Joel remembers a story about a political cocktail party at Mission Hill. Rochette was on the board of directors of the Texas Sheep and Goat Raisers Association. The Coreths gave a party for the directors which, incidentally, included Gov. Dolph Briscoe and his wife, Janie. As formal as these affairs can be, the Coreths asked the guests to park at the bottom of the hill by the barns and hike up the hill. He has a vision of the women struggling up the hill wearing pumps (high heels).
Imagine this: Joel remembers cloudy days when the tower was above the clouds. Now that’s a picture.
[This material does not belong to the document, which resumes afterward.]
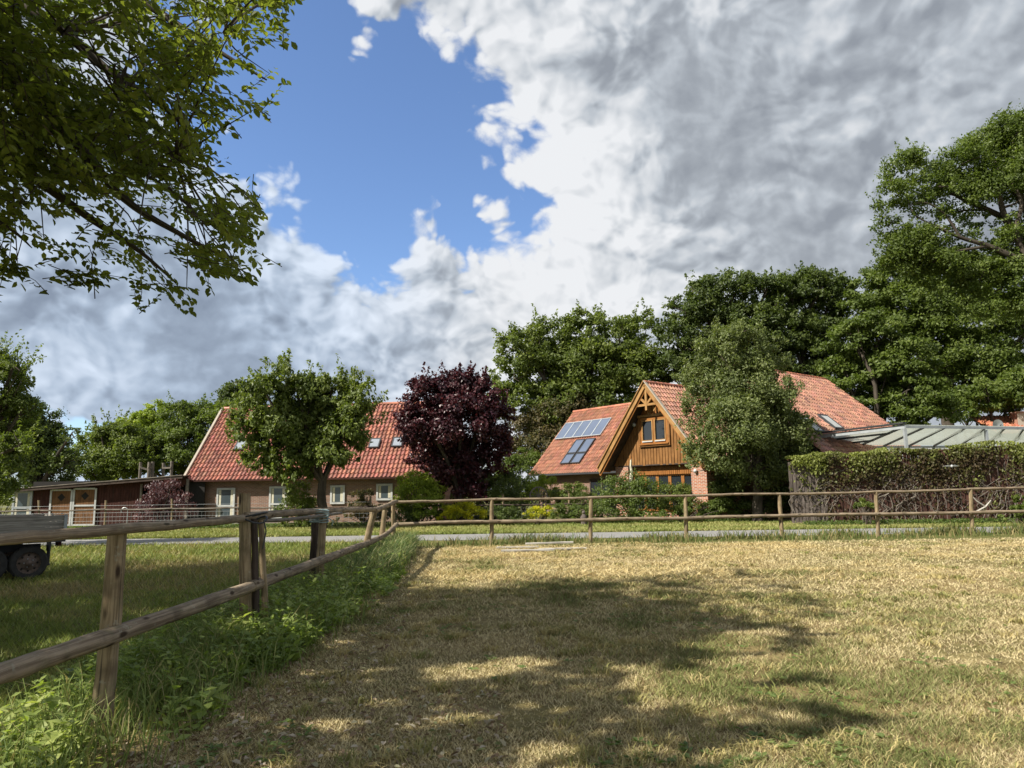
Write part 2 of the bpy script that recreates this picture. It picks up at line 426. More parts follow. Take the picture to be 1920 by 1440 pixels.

From the tower it was possible to see the smoke stacks of LCRA sticking up over the fog line. He says that weather fronts take on a different view from up high.
Rochette Coreth was a very popular figure in NB. He involved himself politically and for that he was honored to be the grand marshal for the New Braunfels Centennial parade. Riding his white horse, he had a saddle embellished with sterling silver. The suit he wore and the saddle are at the Sophienburg. A video shows Rochette galloping up the side of Mission Hill after the parade.
The last Coreth to own Mission Hill was Franz Ernst Coreth. In the 1990s both of the unoccupied houses burned down.
The Parks Department is still in the planning stage for the property that will be enjoyed by the whole community. I would think that the whole Coreth family will be proud that this significant property will be honored as a park.